El precio de la vivienda subirá independientemente del sector económico, ya sea por causa de la turistificación o de la concentración de proletarios en algún otro sector más desarrollado. La única forma en que puede bajar es mediante un proceso de despoblación, si la ciudad no consigue adaptarse al mercado en el proceso de competencia.

Debido a estos factores, las movilizaciones, manifestaciones y diversas acciones activistas llevadas a cabo este verano, demuestran una expresión de malestar social real dentro del proletariado, debido a una crisis cada vez más agudizada de este sistema caduco históricamente como respuestas ante el aumento del precio de la vivienda y en general del coste de la vida.

Por contraposición, aunque sean expresiones de malestar dentro de nuestra clase, el discurso ideológico que las vertebra solo ofrece soluciones vacuas. Un discurso equivocado en dos cuestiones esenciales.

Por una parte, las causas de la precarización de la vida; desde el encarecimiento de la vivienda, la alimentación y en general el coste de vida, una precarización e inestabilidad cada vez mayor en los centros de trabajo hasta la “gentrificación” de los inexpugnables y perfectos “barrios obreros” (léase con ironía). La causa de estos problemas no es ni el turista ni el turismo, sino el capitalismo en su totalidad, dado que es consecuencia del desarrollo del mercado y las consecuencias en la vida del proletariado, del agotamiento histórico cada vez mayor de esta forma de reproducir nuestra vida de forma enferma llamada capitalismo.

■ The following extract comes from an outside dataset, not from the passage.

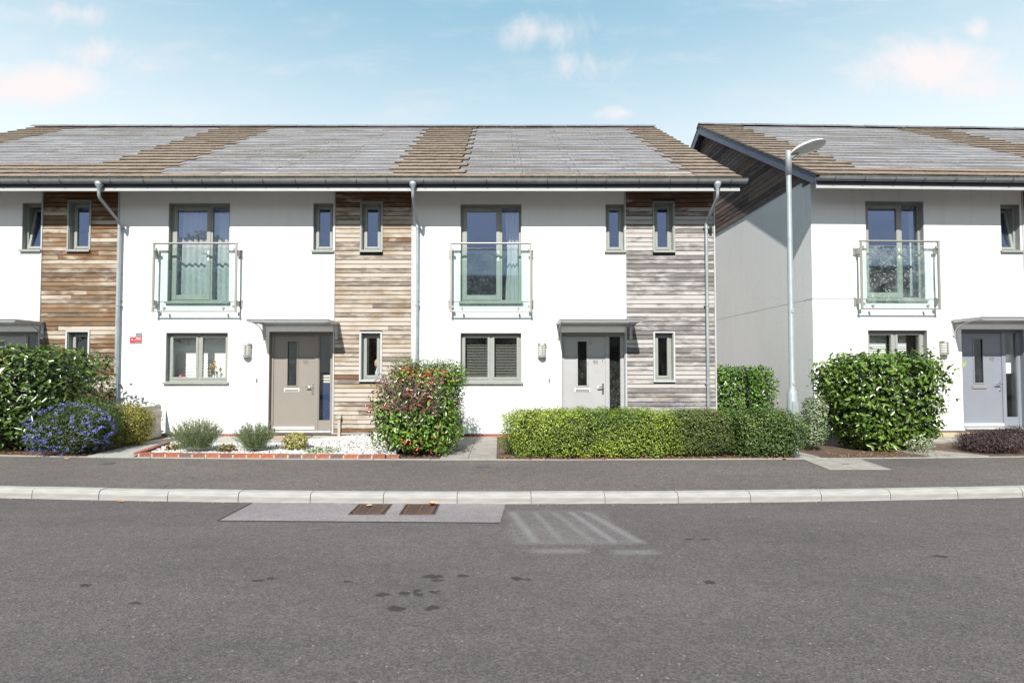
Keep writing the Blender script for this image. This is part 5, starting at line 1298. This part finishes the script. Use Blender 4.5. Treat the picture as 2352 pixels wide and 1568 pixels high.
# single fallen leaves
def fallen(x_, y_, z_, s_, col, rz, label, curl=.3):
    n = 7; vs = []
    for i in range(n):
        t_ = i / (n - 1); w_ = math.sin(math.pi * min(1, t_ * 1.05 + .02)) * .33
        for sgn in (-1, 0, 1): vs.append((t_ - .5, sgn * w_, curl * (t_ - .5) ** 2 * 1.2 + abs(sgn) * w_ * curl))
    fs = []
    for i in range(n - 1):
        for j in range(2): a = i * 3 + j; fs.append((a, a + 3, a + 4, a + 1))
    o = MB(); o.add([(a * s_, b_ * s_, c * s_) for a, b_, c in vs], fs, 0, True)
    return o.build('fallen_leaf', principled('dry_leaf_' + str(round(col[0] * 100)), col, .7, var=.2, vscale=30), None, (x_, y_, z_), (random.uniform(-.2, .2), random.uniform(-.2, .2), rz), label=label, cat='leaf', group='single dry leaves in the road')
fallen(-.82, 6.12, .03, .13, (.50, .27, .12), .6, 'curled tan leaf on the right drain grate', .6)
fallen(-1.58, 6.08, .022, .09, (.42, .28, .18), -.3, 'pale twisted leaf on the left drain grate', .3)
fallen(-4.75, 6.31, .010, .09, (.34, .16, .06), .2, 'brown leaf against the kerb at the left')
fallen(-6.95, 8.06, .235, .08, (.55, .20, .07), .4, 'orange leaf beneath the blue flowering shrub')
fallen(4.55, 8.06, .235, .10, (.42, .22, .12), 1.0, 'brown leaf beneath the yellow leaved end of the hedge')

# ------------------------------------------------------------------ the other side of the street (seen in the window glass)
def opp_house(x0, x1, y, ridge, label, yaw=0):
    H = empty('opposite_house', ((x0 + x1) / 2, y, 0), yaw, label=label, cat='house', group='houses across the street behind the camera')
    w_ = (x1 - x0) / 2; d = 4.6; e = ridge - 3.9
    MB().box(-w_, w_, -2 * d, 0, 0, e).build('wall', M_brick_o, H)
    MB().extrude_x([(.5, e - .2), (-d, ridge), (-2 * d - .5, e - .2), (-2 * d - .5, e - .3), (-d, ridge - .12), (.5, e - .3)], -w_ - .3, w_ + .3).build('roof', M_tile_o, H)
    g = MB()
    for s_ in (-w_ + .01, w_ - .01): g.add([(s_, 0, e), (s_, -2 * d, e), (s_, -d, ridge - .15)], [(0, 1, 2)])
    g.build('gable', M_brick_o, H)
    n = int(2 * w_ / 3)
    for i in range(n):
        for zz in (1.0, 3.4):
            xx = -w_ + (i + .5) * 2 * w_ / n
            f = MB(); ring(f, xx - .6, xx + .6, zz, zz + 1.3, .06, .002, .05); fr = f.build('window', M_white, H)
            MB().box(xx - .54, xx + .54, .01, .02, zz + .06, zz + 1.24).build('pane', M_black, fr)
    return H
M_brick_o = principled('dark_brick', (.16, .09, .06), .9, var=.2, vscale=5); M_tile_o = principled('dark_roof', (.05, .045, .045), .8, var=.2, vscale=4)
opp_house(-9, 12, -12.5, 9.0, 'brick house row across the street, straight behind the camera')
opp_house(19, 33, -12.0, 9.8, 'brick house across the street, far right behind the camera', .1)
def tree(x_, y_, hgt, cr, label, seed):
    root = empty('street_tree', (x_, y_, 0), label=label, cat='tree', group='trees across the street behind the camera')
    MB().tube([(0, 0, 0), (.1, 0, hgt * .3), (0, .1, hgt * .55)], [.22, .17, .08], 8).build('trunk', M_bark, root)
    c = np.array([0, 0, hgt * .62]); P, Nn = shell(5200, c, (cr, cr, hgt * .38), 2.2, .3, .3, 1.2, seed)
    inst('crown', leaves_mesh('crown', P, leaf_frames(P, Nn), RNG.uniform(.18, .34, len(P)), RNG.uniform(.12, .2, len(P)), pal(len(P), [(.03, .05, .02), (.05, .08, .025)], [1, 1]), ML_matt, True), root)
for i, (a, b_, c_, d) in enumerate([(-16, -13, 11.5, 3.0), (-21.5, -14, 12.5, 3.2), (-27, -13, 11, 3.2), (15.5, -15, 9.5, 2.4), (-11.5, -17, 12, 2.6)]):
    tree(a, b_, c_, d, ['broad dark tree across the street, nearest the brick row', 'tallest dark tree across the street', 'leftmost dark tree across the street', 'small dark tree between the opposite houses', 'slender dark tree behind the opposite row'][i], 100 + i)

Por la otra, se individualiza en el turista el causante de la miseria, situando el problema en una forma de consumo específica y no en las relaciones de producción y explotación que vivimos, que además en este caso específico lleva a una diferenciación peligrosa entre los “locales” y los “de fuera”.

De esta forma la raíz de la crítica, en vez de ir al burgués, la recibe el turista que viene en Airbnb, el turista proletario que no tiene dinero suficiente para pagar un hotel y busca la opción más barata. De la misma forma, cuando la crítica se dirige hacia los expatriados en lugar de hacia el turista, se establece una diferencia entre la clase media y alta extranjera y la nacional, como si el aumento de los precios de la vivienda en los centros urbanos fuera mejor si responde a la demanda de los catalanes o de los mallorquines, en lugar de a la de los franceses o alemanes. En este tipo de críticas vemos dibujarse, una vez más, el viejo interclasismo nacionalista.

La expulsión de proletarios de los centros urbanos a causa de las razones anteriormente planteadas, lleva a una respuesta “barrionalista” por parte del izquierdismo, que ante la problemática saca lecciones no tan solo insuficientes, sino incongruentes y reaccionarias, basadas en la nostalgia de un barrio unido como una comunidad igual en intereses entre el proletariado y la pequeña burguesía local. La defensa del barrio se convierte así en la defensa del pequeño capital contra el grande y en la idealización del pasado, como si la vida de nuestra clase fuera mejor cuando era explotada por la fábrica o por el bar de toda la vida en lugar de por el McDonalds y la tienda de souvenirs. Los comunistas no queremos detener el desarrollo del capitalismo para una imposible vuelta atrás. Tampoco queremos defender un modelo de explotación del trabajo frente a otro. Queremos acabar con el capitalismo y por tanto con toda forma de explotación. Para hacer esto, es necesario abandonar las críticas que identifican al extranjero (turista o expatriado) y a determinadas formas de consumo como el enemigo, en lugar de entender que el problema se sitúa en las relaciones de producción de un sistema enfermo que solo incrementa tendencialmente nuestra miseria y empeora nuestras vidas.